© JUNGE FREIHEIT Verlag GmbH & Co. www.jungefreiheit.de 38/06 15. September 2006

Frisch gepresst

Friedrich Meinecke. Der uralt gewordene Historiker Friedrich Meinecke (1862-1954) kam aus dem preußischen Archivdienst aufs Katheder und haderte lange mit diesem Schicksal, da er sich wegen eines schweren Sprachfehlers als Dozent für denkbar ungeeignet hielt. Den Aufstieg zu einem der bedeutendsten deutschen Historiker des 20. Jahrhunderts hat dies dann aber sowenig behindert wie seinen Erfolg als Lehrer. Aus Meineckes Schüler-Kreis gingen zwei Dutzend namhafter Historiker hervor, die zwischen 1918 und 1950 ihrerseits auf Lehrstühle gelangten. Kennzeichnend für diesen Schülerkreis war der hohe jüdische Anteil. Der Emeritus Gerhard A. Ritter hat - für ihn eine "labour of love" - sich der Mühe unterzogen, zwölf dieser nach 1933 emigrierten Schüler auszuwählen und ihre Beziehung zu Meinecke in zumeist erstmals publizierten Briefen zu dokumentieren (Friedrich Meinecke: Akademischer Lehrer und emigrierte Schüler. Briefe und Aufzeichnungen 1910-1977, Oldenbourg Verlag, München 2006, 514 Seiten, Abbildungen, broschiert, 59,80 Euro). Berücksichtigt wurden Hans Rothfels, Dietrich Gerhard, Gerhard Masur, Hajo Holborn, Felix Gilbert, Hans Baron, Hans Rosenberg, Hedwig Hintze, Eckart Kehr, Hans Günther Reissner und Gustav Mayer. Getrübt wird der Eindruck, den diese vorzügliche Edition hinterläßt, lediglich durch die unansehnlichen Reproduktionen von Porträtfotos, auf denen die Abgebildeten kaum zu erkennen sind.

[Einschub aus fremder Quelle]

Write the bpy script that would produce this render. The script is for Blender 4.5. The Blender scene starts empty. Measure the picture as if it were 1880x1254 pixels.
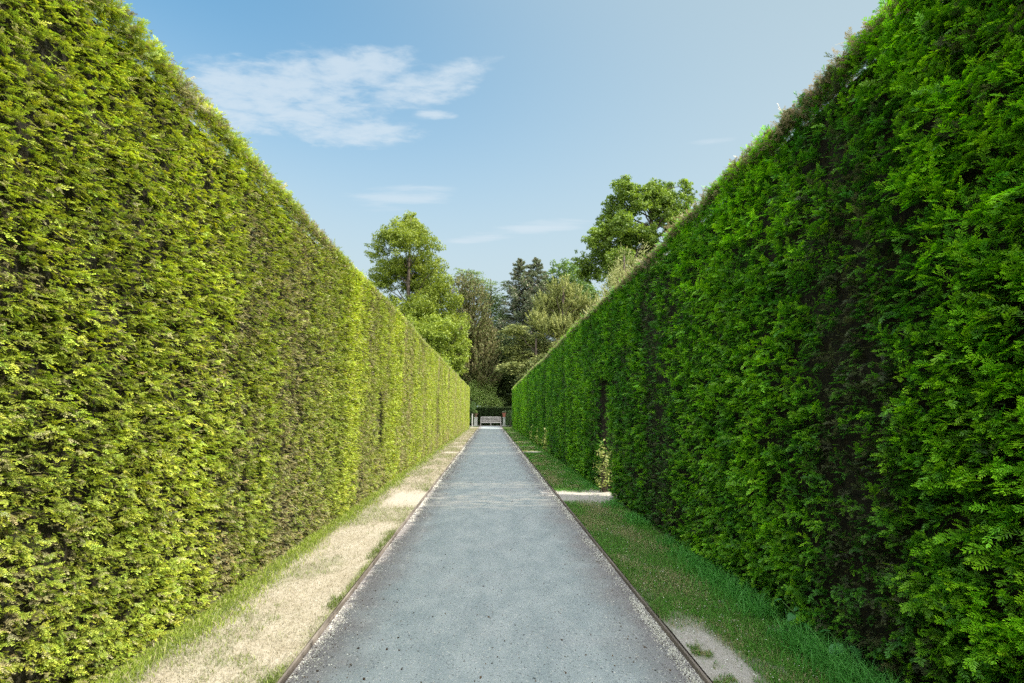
import bpy, bmesh, math, random
import numpy as np
from math import radians, sin, cos, tan, pi
from mathutils import Vector, Matrix

rng = np.random.default_rng(7)
random.seed(7)
SC = bpy.context.scene
COL = SC.collection

# ------------------------------------------------------------------ camera
EYE = 1.5
PITCH, YAW = radians(8.219), radians(2.519)
FPX = 900.0
cam_d = bpy.data.cameras.new('camera')
cam_d.sensor_width = 36.0
cam_d.lens = FPX / 1880.0 * 36.0
cam_d.clip_start = 0.05
cam_d.clip_end = 3000.0
cam = bpy.data.objects.new('camera', cam_d)
COL.objects.link(cam)
cam.location = (0, 0, EYE)
cam.rotation_euler = (radians(90) + PITCH, 0, -YAW)
SC.camera = cam

# ------------------------------------------------------------------ light
SUN_EL = radians(47.5)
sun_from = Vector((0.957, -0.29, 0)).normalized() * cos(SUN_EL) + Vector((0, 0, sin(SUN_EL)))
SUN_STRENGTH = 3.0
SKY_STRENGTH = 0.15
EXPOSURE = 1.45
sun_d = bpy.data.lights.new('sun', 'SUN')
sun_d.energy = SUN_STRENGTH
sun_d.angle = radians(0.55)
sun_d.color = (1.0, 0.93, 0.82)
sun = bpy.data.objects.new('sun', sun_d)
COL.objects.link(sun)
sun.rotation_euler = sun_from.to_track_quat('Z', 'Y').to_euler()
sun.location = (20, -6, 25)

world = bpy.data.worlds.new("World")
SC.world = world
world.use_nodes = True
wt = world.node_tree
for n in list(wt.nodes):
    wt.nodes.remove(n)


class NT:
    """small helper for wiring node trees"""
    def __init__(self, tree):
        self.t = tree

    def n(self, typ, **kw):
        nd = self.t.nodes.new(typ)
        for k, v in kw.items():
            setattr(nd, k, v)
        return nd

    def link(self, a, b):
        self.t.links.new(a, b)

    def math(self, op, a, b=None, c=None, clamp=False):
        nd = self.n('ShaderNodeMath', operation=op)
        nd.use_clamp = clamp
        for i, v in enumerate((a, b, c)):
            if v is None:
                continue
            if isinstance(v, (int, float)):
                nd.inputs[i].default_value = v
            else:
                self.link(v, nd.inputs[i])
        return nd.outputs[0]

    def mix(self, fac, a, b, blend='MIX'):
        nd = self.n('ShaderNodeMix', data_type='RGBA', blend_type=blend)
        for s, v in ((nd.inputs[0], fac), (nd.inputs[6], a), (nd.inputs[7], b)):
            if isinstance(v, (int, float)):
                s.default_value = v
            elif isinstance(v, (tuple, list)):
                s.default_value = (*v[:3], 1.0)
            else:
                self.link(v, s)
        return nd.outputs[2]

    def noise(self, vec, scale, detail=4, rough=0.55, dist=0.0):
        nd = self.n('ShaderNodeTexNoise')
        if vec is not None:
            self.link(vec, nd.inputs['Vector'])
        nd.inputs['Scale'].default_value = scale
        nd.inputs['Detail'].default_value = detail
        nd.inputs['Roughness'].default_value = rough
        nd.inputs['Distortion'].default_value = dist
        return nd.outputs['Fac']

    def ramp(self, fac, lo, hi):
        nd = self.n('ShaderNodeMapRange', interpolation_type='SMOOTHSTEP')
        self.link(fac, nd.inputs['Value'])
        nd.inputs['From Min'].default_value = lo
        nd.inputs['From Max'].default_value = hi
        return nd.outputs[0]

    def mapping(self, vec, scale=(1, 1, 1), loc=(0, 0, 0), rot=(0, 0, 0)):
        nd = self.n('ShaderNodeMapping')
        self.link(vec, nd.inputs['Vector'])
        nd.inputs['Scale'].default_value = scale
        nd.inputs['Location'].default_value = loc
        nd.inputs['Rotation'].default_value = rot
        return nd.outputs[0]


w = NT(wt)
w_out = w.n('ShaderNodeOutputWorld')
w_bg = w.n('ShaderNodeBackground')
w_bg.inputs['Strength'].default_value = SKY_STRENGTH
w.link(w_bg.outputs[0], w_out.inputs[0])
SKY_TINT = (0.31, 0.68, 0.65)
VEIL = (1.22, 1.52, 1.66)
VEIL_LOW = (1.50, 1.80, 1.92)
CLOUD = (1.75, 2.00, 2.20)
FILL_CLOUD = (9.0, 9.3, 9.6)
sky = w.n('ShaderNodeTexSky', sky_type='NISHITA')
sky.sun_disc = False
sky.sun_elevation = SUN_EL
sky.sun_rotation = math.atan2(sun_from.x, sun_from.y)
sky.altitude = 100
sky.air_density = 1.0
sky.dust_density = 1.0
sky.ozone_density = 2.0
hs = w.n('ShaderNodeHueSaturation')
hs.inputs['Saturation'].default_value = 1.1
w.link(sky.outputs[0], hs.inputs['Color'])
geo = w.n('ShaderNodeTexCoord')
sep = w.n('ShaderNodeSeparateXYZ')
w.link(geo.outputs['Generated'], sep.inputs[0])
dx, dy, dz = sep.outputs
zc = w.math('MAXIMUM', dz, 0.03)
yc = w.math('MAXIMUM', dy, 0.03)
pl = w.n('ShaderNodeCombineXYZ')               # the cloud deck as a plane overhead
w.link(w.math('DIVIDE', dx, zc), pl.inputs[0])
w.link(w.math('DIVIDE', dy, zc), pl.inputs[1])
az = w.math('DIVIDE', dx, yc)
el = w.math('DIVIDE', dz, yc)


def blob(ca, ce, ra, re, slope=0.0):
    a = w.math('DIVIDE', w.math('SUBTRACT', az, ca), ra)
    e0 = w.math('SUBTRACT', w.math('SUBTRACT', el, ce), w.math('MULTIPLY', w.math('SUBTRACT', az, ca), slope))
    e = w.math('DIVIDE', e0, re)
    d2 = w.math('ADD', w.math('MULTIPLY', a, a), w.math('MULTIPLY', e, e))
    return w.math('SUBTRACT', 1.0, d2, clamp=True)


def addall(lst):
    o = lst[0]
    for b in lst[1:]:
        o = w.math('MAXIMUM', o, b)
    return o


thick = addall([blob(-0.30, 0.60, 0.22, 0.05), blob(-0.25, 0.77, 0.16, 0.06), blob(-0.58, 0.645, 0.22, 0.11), blob(-0.42, 0.70, 0.24, 0.13), blob(-0.10, 0.74, 0.15, 0.05, 0.3), blob(-0.40, 0.640, 0.27, 0.085, 0.06), blob(-0.15, 0.715, 0.19, 0.075, 0.25), blob(-0.52, 0.70, 0.26, 0.11), blob(-0.32, 0.745, 0.17, 0.07), blob(-0.135, 0.645, 0.07, 0.018)])
thin = addall([blob(0.10, 0.392, 0.19, 0.022, 0.13), blob(-0.20, 0.455, 0.17, 0.04, 0.10), blob(0.49, 0.60, 0.09, 0.012, 0.1), blob(-0.02, 0.365, 0.12, 0.014, 0.1)])
front = w.math('GREATER_THAN', dy, 0.05)
nA = w.noise(w.mapping(pl.outputs[0], scale=(3.0, 5.0, 1), rot=(0, 0, 0.5)), 1.5, 8, 0.62, 0.35)
nB = w.noise(w.mapping(pl.outputs[0], scale=(1.0, 1.8, 1), rot=(0, 0, 0.3)), 11.0, 6, 0.62, 0.3)
nC = w.noise(w.mapping(pl.outputs[0], scale=(1.0, 4.0, 1), rot=(0, 0, -0.15)), 2.2, 6, 0.6, 0.3)
nAB = w.math('ADD', w.math('MULTIPLY', nA, 0.50), w.math('MULTIPLY', nB, 0.50))
cA = w.ramp(w.math('ADD', nAB, w.math('MULTIPLY', w.math('SUBTRACT', thick, 0.55), 0.40)), 0.43, 0.74)
cA = w.math('MULTIPLY', cA, w.ramp(thick, 0.0, 0.25))
cB = w.ramp(w.math('ADD', nC, w.math('MULTIPLY', w.math('SUBTRACT', thin, 0.6), 0.42)), 0.42, 0.80)
cB = w.math('MULTIPLY', cB, w.ramp(thin, 0.0, 0.3))
cov = w.math('MAXIMUM', w.math('MULTIPLY', cA, 0.72), w.math('MULTIPLY', cB, 0.62))
cov = w.math('MULTIPLY', cov, front)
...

George-Kreis. Als beim linken Wallstein-Verlag in Göttingen 2004 ein Sammelband über die Historiker und das Geschichtsdenken im Kreis Stefan Georges erschien, war unschwer zu prophezeien, daß noch weitere geisteswissenschaftliche Disziplinen auf ihre Abhängigkeit von Kunst und Weltanschauung des "Meisters" befragt werden würden. Tatsächlich fand im Februar 2004 in des Dichters Geburtsort Bingen denn auch eine - das Thema bei weitem nicht erschöpfende - Tagung über "Wissenschaftler im George-Kreis" statt. Fast alle dort gehaltenen Referate kann Bernhard Böschenstein nun in einem Sammelband präsentieren (Die Welt des Dichters und der Beruf der Wissenschaft. Walter de Gruyter, Berlin 2005, 376 Seiten, gebunden, 98 Euro). Bedauerlich ist nur, daß die Beiträger, die dem Einfluß Georges in einem breiten, vor allem die neueren Philologien berücksichtigenden Segment der Geistes- und, etwa in der Person Berthold Schenk Graf von Stauffenbergs, auch in den Rechtswissenschaften nachspüren, die Resultate des Wallstein-Bandes nicht mehr verarbeiten konnten. Dies macht sich besonders nachteilig in Robert E. Nortons knappen Notaten über "Das Geheime Deutschland und die Wissenschaft" bemerkbar. Über dieses Thema, das der Autor hier verschenkt, ist in einer für diesen Bücherherbst angekündigten Monographie des Hallenser Philosophen Manfred Riedel wohl "mehr Licht" zu erwarten.